Excellent Wayne. We must all strive to be the master of our own image rather than letting others (the meek turn the other cheek) define it for us. Through direct action our power will be enhanced and our LGBT movement will seem larger than life in our democracy claiming our power as first class citizens.

On #2, We don't have very many states left to "test" in. We should have learned from our mistakes in 2004. Apparently, we didn't.

LOL - Yeah, I have to say... Not my state please. :)

This is a GREAT post, Wayne. Your bullet list should be required reading for all the org folks.

Don Sherfick Don Sherfick | November 19, 2008 2:08 PM

Monica is right concerning the diminishing number of states to "test" in. That number includes those states which have no sembelence of marriage equality measures on the books, but which also have resisted anti-equality amendments to their constitutions. In those states, and in the states which would have to undo their own amendments, a daunting task, questions as to the pros and cons of civil unions versus full marriage by that name are remain largely academic exercises unlike on the East Coast, for example. I fear that the overdeamonization of civil unions as intrinsic evil per se in some quarters may actually work against efforts in those states to simply preserve at least some modicum of legislative/judicial ability to leave open any options at all, imperfect as some of them might be.
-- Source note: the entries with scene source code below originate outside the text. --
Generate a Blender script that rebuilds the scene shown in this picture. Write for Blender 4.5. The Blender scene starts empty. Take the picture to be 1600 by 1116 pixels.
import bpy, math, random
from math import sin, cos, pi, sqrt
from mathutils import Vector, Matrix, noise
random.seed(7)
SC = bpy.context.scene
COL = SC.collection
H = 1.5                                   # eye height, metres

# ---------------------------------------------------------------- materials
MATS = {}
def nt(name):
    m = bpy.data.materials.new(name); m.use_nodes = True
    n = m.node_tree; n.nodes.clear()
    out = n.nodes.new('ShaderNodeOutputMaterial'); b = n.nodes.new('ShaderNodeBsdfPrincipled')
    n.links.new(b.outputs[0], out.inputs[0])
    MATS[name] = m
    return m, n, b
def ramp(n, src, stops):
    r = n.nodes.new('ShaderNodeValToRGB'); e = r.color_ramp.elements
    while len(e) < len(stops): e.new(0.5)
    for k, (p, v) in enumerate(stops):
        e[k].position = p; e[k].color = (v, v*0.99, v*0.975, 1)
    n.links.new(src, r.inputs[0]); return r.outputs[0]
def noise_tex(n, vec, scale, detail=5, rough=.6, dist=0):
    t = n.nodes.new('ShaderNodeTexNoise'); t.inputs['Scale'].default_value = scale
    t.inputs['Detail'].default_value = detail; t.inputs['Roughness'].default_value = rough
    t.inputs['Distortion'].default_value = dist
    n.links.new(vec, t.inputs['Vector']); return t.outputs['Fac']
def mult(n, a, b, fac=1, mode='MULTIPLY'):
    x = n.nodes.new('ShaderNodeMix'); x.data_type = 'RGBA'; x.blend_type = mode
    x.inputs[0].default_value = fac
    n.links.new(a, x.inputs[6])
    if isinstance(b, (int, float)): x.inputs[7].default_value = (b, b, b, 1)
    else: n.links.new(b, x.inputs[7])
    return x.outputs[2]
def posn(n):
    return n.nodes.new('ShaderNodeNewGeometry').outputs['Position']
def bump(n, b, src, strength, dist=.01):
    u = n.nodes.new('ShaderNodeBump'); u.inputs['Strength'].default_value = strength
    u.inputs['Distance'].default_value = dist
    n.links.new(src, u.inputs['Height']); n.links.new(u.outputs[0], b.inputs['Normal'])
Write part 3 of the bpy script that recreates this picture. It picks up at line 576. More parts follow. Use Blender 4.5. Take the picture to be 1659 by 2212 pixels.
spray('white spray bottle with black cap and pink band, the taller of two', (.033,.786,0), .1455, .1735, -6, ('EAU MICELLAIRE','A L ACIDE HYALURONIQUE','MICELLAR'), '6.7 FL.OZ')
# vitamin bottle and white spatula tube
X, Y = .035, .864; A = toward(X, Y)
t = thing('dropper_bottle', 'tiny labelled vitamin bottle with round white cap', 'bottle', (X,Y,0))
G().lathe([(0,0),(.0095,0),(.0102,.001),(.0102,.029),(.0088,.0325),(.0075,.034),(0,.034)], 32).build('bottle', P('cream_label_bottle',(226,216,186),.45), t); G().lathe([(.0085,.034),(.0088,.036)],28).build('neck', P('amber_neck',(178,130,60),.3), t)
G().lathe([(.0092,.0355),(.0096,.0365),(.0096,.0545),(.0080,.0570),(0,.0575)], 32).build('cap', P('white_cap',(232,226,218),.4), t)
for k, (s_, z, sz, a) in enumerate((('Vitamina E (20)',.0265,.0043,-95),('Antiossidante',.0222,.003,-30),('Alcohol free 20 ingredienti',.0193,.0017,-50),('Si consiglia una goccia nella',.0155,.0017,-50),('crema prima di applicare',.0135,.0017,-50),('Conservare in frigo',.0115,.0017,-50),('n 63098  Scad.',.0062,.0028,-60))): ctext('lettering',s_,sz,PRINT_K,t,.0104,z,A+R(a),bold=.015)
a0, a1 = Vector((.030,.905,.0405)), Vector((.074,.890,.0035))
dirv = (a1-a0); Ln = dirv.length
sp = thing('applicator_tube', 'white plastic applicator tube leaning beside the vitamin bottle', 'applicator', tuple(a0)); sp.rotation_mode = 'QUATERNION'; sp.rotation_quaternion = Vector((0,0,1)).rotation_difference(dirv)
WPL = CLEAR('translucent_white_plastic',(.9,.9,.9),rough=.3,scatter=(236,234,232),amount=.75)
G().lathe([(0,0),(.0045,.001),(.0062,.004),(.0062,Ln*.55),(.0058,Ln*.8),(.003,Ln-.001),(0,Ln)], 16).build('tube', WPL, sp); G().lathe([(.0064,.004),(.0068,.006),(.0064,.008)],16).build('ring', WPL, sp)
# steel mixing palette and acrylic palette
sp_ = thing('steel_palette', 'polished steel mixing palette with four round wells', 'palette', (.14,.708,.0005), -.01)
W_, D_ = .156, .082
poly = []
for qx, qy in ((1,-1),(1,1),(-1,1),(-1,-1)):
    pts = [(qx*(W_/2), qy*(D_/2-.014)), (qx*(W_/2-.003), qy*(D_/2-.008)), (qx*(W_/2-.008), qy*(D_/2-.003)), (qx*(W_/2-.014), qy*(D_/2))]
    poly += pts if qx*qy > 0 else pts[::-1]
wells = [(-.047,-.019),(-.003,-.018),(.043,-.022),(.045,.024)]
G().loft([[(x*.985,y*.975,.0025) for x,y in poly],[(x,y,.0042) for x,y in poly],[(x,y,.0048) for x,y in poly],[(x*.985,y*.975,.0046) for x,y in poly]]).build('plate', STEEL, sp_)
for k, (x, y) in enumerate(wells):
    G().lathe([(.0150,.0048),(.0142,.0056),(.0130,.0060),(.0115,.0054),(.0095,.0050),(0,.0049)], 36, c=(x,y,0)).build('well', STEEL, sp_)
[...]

Now I need to go back into my 1950's fallout shelter and wait for the rocks to come flying.

Evidence based activism, it's about time. It is a great strategy. Let's get to work.
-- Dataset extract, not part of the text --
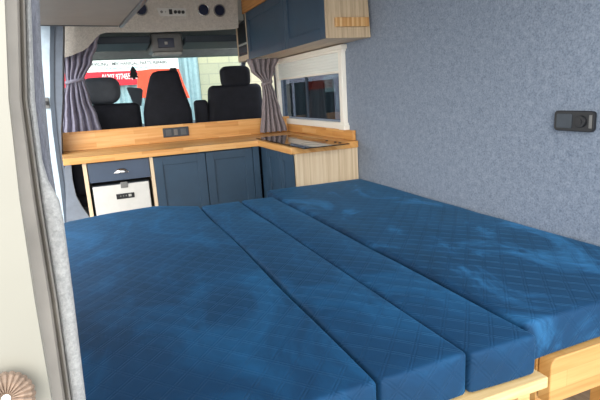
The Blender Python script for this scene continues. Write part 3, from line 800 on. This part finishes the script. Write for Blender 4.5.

I like the idea of doing a "try out" in a "polar opposite" state. See -- North Dakota seems to have particular accessible requirements for the Initiative process.
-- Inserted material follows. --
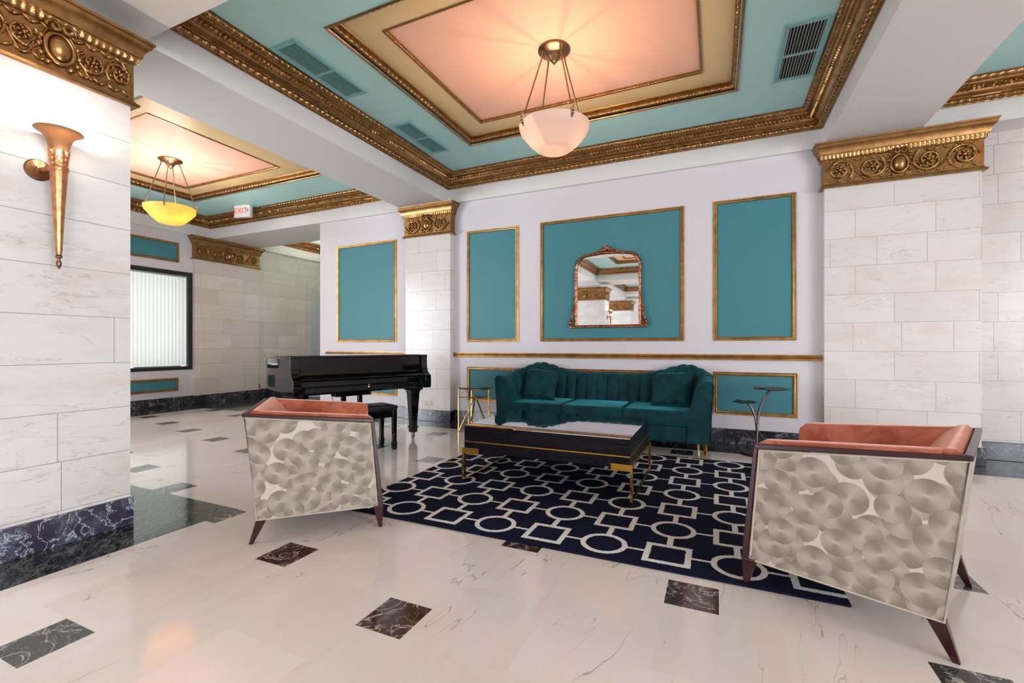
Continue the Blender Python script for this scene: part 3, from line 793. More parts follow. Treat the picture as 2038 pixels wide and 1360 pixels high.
# ------------------------------------------------------------------ pendants
def pendant(label, x, y, glass, lamp_col, power, bulb):
    t = thing('pendant_light', label, 'pendant light', (x, y, 2.75), 0, 'bowl pendant lights')
    zt = 3.62 - 2.75
    m = MB(); m.lathe([(.0, zt), (.135, zt), (.137, zt - .012), (.125, zt - .022), (.085, zt - .034), (.062, zt - .046), (.045, zt - .075), (.022, zt - .105), (.010, zt - .112), (.012, zt - .12), (.004, zt - .13), (0, zt - .132)], n=36)
    m.build('canopy', BRONZE, t, smooth=35)
    m = MB(); out = [(.0, .0), (.10, .002), (.130, .008), (.150, .020), (.205, .068), (.250, .118), (.272, .146), (.282, .156), (.292, .185), (.300, .215)]
    inn = [(r - .006, z + .005) for r, z in out[::-1]]; inn[-1] = (0, .006)
    flut = lambda a, i: .006 * math.cos(a * 18) if 3 <= i <= 5 or 14 <= i <= 16 else 0
    m.lathe(out + inn, n=72, mod=flut); m.build('bowl', glass, t, smooth=50)
    for k in range(4):
        a = R(48) + k * math.pi / 2; ca, sa = math.cos(a), math.sin(a)
        r = MB(); r.tube([(.105 * ca, .105 * sa, zt - .035), (.108 * ca, .108 * sa, zt - .075)], .007, 8)
        r.tube([(.108 * ca, .108 * sa, zt - .07), (.283 * ca, .283 * sa, .262)], .0065, 8)
        ro_ = r.build('rod', BRONZE, t, smooth=True)
        h = MB(); h.tube([(.291 * ca + .019 * ca * math.cos(b_), .291 * sa + .019 * sa * math.cos(b_), .240 + .024 * math.sin(b_)) for b_ in np.linspace(0, 2 * math.pi, 17)[:-1]], .0055, 6, True)
        h.ell((.300 * ca, .300 * sa, .205), (.016, .016, .02), 8, 6)
        h.ell((.290 * ca, .290 * sa, .180), (.012, .012, .014), 8, 6)
        h.build('hook', NICKEL, ro_, smooth=True)
    for k in range(2):
        a = R(10) + k * math.pi; px, py = .13 * math.cos(a), .13 * math.sin(a)
        m = MB(); m.ell((px, py, .085), (.026, .026, .034), 12, 8); m.tube([(px, py, .035), (px, py, .055)], .013, 8)
        m.build('bulb', bulb, t, smooth=True)
        l = bpy.data.lights.new('pendant_lamp', 'POINT'); l.energy = power / 2; l.color = lamp_col; l.shadow_soft_size = .03
        lo = bpy.data.objects.new('pendant_lamp', l); COL.objects.link(lo); lo.location = (x + px, y + py, 2.75 + .13)
    return t
WARM = (1.0, .70, .43)
pendant('frosted glass bowl pendant on four rods above the rug', -1.265, 3.68, BOWLW, WARM, 21, BULB)
pendant('amber glass bowl pendant on four rods in the left bay', -6.76, 3.72, BOWLA, (1.0, .95, .88), 30, BULBC)
pendant('unseen glass bowl pendant added to light the bay over the viewer', -1.265, -1.17, BOWLW, (1.0, .84, .68), 22, BULBC)  # out of view, added as extra light overhead
pendant('unseen glass bowl pendant added to light the right bay beyond the white beam', 4.03, 3.68, BOWLW, (1.0, .84, .68), 22, BULBC)  # out of view, added to brighten the ceiling on this side
pendant('glass bowl pendant in the far passage behind the piano wall', -7.6, 7.8, BOWLW, (1.0, .82, .66), 60, BULBC)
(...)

I should add again, ND did pass a measure against same-sex marriage in 2004. However, it only requires a little more than 25,000 signatures to put a measure on the ballot again. As a "small market" it's less expensive to run a campaign there and perhaps easier to reach people one-on-one, assuming that LGBT people come out.

I think that the narrow margin of victory for Prop 8, compared to the ballot measure in 2000, shows also that people's minds do change. It's worth a try. Please don't write off states which have passed anti-LGBT measures in the past.

Definitely a "YES" to including all pro-gay religious groups. My undocumented/illegal husband is Christian, and his church is "open and affirming" in theory (but still evolving in practice). As a pianist I've played for many, many churches that are queer-positive in WA. I really do not know of other parts of the US, but here in Western WA (esp. Seattle) there are many churches that welcome us. Believers-of-Christ really aren't that scary once they wash the HATE off of them!

We need our allies. ALL of them. A-L-L of them.

Given the number of marriage certificates DOLED OUT LIKE CANDY to some VERY anti-religious folks, HOW IN THE WORLD can our government maintain a "religion-only" policy when it comes to marriage? Have they not been paying attention?!

John R. Selig | November 20, 2008 5:54 AM


Nobody has said this better!

It is great having people in suits talking to people in suits. But until there are some people in the streets providing a sense of urgency the talking (along with the ignoring and inaction) will go on forever!